Apple, Samsung and Volkswagen. How firmware can damage your business.

It should have been a good Christmas for Apple.  Millions of happy Apple fans were likely to unwrap one of their products on Christmas Day.  But just a week before, Apple got a present it really didn’t want.   The news broke that they had been releasing updates which slowed down the performance of older phones.

The reason for doing this is that as lithium batteries age, their performance gets worse.  If you keep on putting the same demands on them, there is a double risk – they may degrade faster and need to be replaced, or in an extreme case, they could fail, possibly disastrously.  So, there is a definite logic in trying to limit those demands to keep the user physically safe.

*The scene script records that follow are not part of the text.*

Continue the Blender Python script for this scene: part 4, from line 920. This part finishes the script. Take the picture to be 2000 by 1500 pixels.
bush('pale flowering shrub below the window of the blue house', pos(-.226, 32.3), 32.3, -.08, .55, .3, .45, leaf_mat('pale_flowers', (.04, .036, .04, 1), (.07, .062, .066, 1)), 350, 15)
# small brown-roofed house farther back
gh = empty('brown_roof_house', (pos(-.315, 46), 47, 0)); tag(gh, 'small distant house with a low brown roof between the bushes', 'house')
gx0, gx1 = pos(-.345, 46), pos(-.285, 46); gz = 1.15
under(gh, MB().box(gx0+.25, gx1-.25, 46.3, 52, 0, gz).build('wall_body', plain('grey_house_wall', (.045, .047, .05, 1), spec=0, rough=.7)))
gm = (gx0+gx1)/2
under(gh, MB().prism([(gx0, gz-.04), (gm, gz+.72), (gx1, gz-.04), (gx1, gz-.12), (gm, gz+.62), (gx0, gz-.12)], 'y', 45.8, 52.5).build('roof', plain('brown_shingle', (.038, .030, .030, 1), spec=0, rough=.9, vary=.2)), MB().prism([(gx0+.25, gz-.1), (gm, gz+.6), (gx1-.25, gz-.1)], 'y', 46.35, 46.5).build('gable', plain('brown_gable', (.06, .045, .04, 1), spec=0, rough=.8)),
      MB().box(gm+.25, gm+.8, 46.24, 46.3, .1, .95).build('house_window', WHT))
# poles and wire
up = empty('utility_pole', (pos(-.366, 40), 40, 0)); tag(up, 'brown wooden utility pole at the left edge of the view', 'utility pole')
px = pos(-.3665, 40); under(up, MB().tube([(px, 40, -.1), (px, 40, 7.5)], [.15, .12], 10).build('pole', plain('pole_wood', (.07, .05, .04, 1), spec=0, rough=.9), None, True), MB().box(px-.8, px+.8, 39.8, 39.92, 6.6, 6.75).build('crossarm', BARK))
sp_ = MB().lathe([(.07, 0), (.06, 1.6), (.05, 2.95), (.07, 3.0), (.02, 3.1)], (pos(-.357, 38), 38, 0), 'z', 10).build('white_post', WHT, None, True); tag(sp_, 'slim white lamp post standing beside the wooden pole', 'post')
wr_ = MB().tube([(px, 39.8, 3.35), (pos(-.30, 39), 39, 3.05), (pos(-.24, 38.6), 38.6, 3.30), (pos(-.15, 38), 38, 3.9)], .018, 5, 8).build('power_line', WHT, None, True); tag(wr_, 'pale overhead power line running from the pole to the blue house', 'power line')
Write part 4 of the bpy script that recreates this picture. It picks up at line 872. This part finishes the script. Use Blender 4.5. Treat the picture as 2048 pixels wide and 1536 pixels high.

However, it’s a difficult concept to sell.  Consider if an automotive manufacturer were to do the same thing with your electric car.  If you bought the car on the basis that it had a top speed of 80 mph and a range of 200 miles, you’d probably be rather irate if, twelve months later, you discovered that they’d decided to restrict the top speed to 35mph, in order to ensure that the range didn’t fall below 200 miles.  But that’s what the headline claims against Apple are implying – that unbeknownst to the users, software updates are deliberately throttling back the phone’s performance.  The electric car example above is not a valid comparison, but to understand why requires a level of technical knowledge that few journalists or lawyers possess.  They’d rather cast Apple as the villain, turning this into an Applegate conspiracy.  Viva fake news.